Request
Copy the first line of the material below and every later line through the line containing "from mathutils import Vector, Matrix", without any other output.

Provided material
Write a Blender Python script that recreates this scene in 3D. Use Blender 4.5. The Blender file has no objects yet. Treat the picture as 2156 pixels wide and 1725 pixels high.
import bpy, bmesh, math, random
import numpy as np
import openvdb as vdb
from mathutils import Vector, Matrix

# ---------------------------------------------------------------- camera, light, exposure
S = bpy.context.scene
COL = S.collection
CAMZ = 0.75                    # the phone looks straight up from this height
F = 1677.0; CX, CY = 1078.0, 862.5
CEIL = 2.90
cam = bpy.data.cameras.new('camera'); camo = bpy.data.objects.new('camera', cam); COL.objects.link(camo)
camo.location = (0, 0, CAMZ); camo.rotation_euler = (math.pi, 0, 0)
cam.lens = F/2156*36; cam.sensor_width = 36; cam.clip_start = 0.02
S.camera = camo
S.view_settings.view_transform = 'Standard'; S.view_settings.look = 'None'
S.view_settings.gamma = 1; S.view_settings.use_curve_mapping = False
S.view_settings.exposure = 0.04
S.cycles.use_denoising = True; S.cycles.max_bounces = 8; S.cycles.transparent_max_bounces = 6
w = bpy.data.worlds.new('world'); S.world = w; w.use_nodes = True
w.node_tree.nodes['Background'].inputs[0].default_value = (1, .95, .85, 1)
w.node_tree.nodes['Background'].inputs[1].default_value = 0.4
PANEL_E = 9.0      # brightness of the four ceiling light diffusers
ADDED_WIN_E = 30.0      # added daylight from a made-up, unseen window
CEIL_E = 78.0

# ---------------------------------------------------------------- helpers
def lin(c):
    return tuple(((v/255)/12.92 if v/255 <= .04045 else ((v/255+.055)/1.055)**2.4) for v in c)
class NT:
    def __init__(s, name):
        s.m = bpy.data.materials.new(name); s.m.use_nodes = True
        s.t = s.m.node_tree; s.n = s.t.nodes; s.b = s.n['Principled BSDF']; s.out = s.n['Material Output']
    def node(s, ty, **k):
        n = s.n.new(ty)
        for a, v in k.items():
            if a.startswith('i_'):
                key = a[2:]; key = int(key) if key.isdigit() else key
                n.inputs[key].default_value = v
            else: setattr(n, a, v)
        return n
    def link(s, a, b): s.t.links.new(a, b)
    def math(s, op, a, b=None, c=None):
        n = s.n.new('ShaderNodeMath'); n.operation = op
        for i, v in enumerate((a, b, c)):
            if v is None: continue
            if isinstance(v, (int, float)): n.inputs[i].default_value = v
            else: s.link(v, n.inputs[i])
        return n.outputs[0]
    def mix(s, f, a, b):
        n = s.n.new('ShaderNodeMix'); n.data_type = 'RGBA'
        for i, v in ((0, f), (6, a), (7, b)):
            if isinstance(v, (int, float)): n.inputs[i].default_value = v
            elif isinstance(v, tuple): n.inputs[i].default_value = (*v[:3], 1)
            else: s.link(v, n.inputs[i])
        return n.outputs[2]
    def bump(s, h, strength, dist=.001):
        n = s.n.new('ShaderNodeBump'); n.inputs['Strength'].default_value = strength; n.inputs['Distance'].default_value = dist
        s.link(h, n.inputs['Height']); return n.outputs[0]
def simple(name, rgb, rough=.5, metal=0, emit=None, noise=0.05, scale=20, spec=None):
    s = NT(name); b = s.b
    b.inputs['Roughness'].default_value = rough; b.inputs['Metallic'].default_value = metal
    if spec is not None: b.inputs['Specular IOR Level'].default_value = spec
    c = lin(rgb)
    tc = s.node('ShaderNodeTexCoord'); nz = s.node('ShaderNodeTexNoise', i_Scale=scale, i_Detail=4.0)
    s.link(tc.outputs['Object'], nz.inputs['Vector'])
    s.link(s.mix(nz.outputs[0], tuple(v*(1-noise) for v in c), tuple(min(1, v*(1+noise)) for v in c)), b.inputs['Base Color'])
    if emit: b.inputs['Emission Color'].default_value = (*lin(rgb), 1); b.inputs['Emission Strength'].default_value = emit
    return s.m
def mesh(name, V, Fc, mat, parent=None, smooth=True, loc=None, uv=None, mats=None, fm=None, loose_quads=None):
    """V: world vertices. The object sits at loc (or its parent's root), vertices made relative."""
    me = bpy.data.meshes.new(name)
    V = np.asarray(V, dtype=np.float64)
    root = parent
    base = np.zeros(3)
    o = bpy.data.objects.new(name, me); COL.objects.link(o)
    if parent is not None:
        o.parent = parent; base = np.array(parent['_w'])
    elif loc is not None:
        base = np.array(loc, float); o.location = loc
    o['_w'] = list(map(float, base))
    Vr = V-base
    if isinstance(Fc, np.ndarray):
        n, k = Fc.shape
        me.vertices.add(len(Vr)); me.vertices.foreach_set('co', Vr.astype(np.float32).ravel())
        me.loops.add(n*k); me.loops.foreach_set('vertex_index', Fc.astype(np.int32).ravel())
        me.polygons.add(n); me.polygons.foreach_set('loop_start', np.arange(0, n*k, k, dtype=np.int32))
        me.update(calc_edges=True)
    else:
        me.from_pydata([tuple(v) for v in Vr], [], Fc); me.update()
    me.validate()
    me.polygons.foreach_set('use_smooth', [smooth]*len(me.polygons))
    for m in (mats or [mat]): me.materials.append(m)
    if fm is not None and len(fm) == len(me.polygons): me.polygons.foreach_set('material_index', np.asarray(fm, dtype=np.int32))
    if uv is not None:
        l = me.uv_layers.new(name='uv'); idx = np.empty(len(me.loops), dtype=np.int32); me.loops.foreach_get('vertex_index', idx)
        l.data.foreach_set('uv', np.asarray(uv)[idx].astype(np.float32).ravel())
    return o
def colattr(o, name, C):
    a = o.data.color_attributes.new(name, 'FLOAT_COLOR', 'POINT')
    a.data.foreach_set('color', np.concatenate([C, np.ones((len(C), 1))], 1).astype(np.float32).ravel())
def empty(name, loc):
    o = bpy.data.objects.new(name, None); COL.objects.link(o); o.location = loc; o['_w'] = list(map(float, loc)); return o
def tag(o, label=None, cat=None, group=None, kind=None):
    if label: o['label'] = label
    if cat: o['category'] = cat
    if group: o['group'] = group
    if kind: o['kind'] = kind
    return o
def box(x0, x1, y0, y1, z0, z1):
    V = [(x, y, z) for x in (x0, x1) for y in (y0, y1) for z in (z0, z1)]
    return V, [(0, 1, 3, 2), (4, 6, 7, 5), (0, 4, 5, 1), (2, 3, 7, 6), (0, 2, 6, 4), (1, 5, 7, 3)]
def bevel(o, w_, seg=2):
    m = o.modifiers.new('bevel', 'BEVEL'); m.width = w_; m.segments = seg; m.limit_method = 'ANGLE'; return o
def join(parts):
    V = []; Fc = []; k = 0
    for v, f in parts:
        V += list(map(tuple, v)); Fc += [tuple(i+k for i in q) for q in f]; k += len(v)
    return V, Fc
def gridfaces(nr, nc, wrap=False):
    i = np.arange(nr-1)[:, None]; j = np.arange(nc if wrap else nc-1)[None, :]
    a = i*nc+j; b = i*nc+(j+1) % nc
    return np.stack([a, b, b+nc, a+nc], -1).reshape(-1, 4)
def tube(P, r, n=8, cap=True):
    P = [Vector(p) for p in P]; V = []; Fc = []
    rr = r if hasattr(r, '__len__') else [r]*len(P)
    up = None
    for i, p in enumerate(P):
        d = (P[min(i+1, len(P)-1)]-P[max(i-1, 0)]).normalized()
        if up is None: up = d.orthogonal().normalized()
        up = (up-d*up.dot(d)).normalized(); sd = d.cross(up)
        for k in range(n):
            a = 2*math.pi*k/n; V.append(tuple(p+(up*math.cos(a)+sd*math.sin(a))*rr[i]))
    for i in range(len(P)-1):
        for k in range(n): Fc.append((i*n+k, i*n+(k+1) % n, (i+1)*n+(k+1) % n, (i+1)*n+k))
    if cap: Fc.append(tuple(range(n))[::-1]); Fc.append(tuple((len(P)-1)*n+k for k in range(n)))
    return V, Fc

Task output
Write a Blender Python script that recreates this scene in 3D. Use Blender 4.5. The Blender file has no objects yet. Treat the picture as 2156 pixels wide and 1725 pixels high.
import bpy, bmesh, math, random
import numpy as np
import openvdb as vdb
from mathutils import Vector, Matrix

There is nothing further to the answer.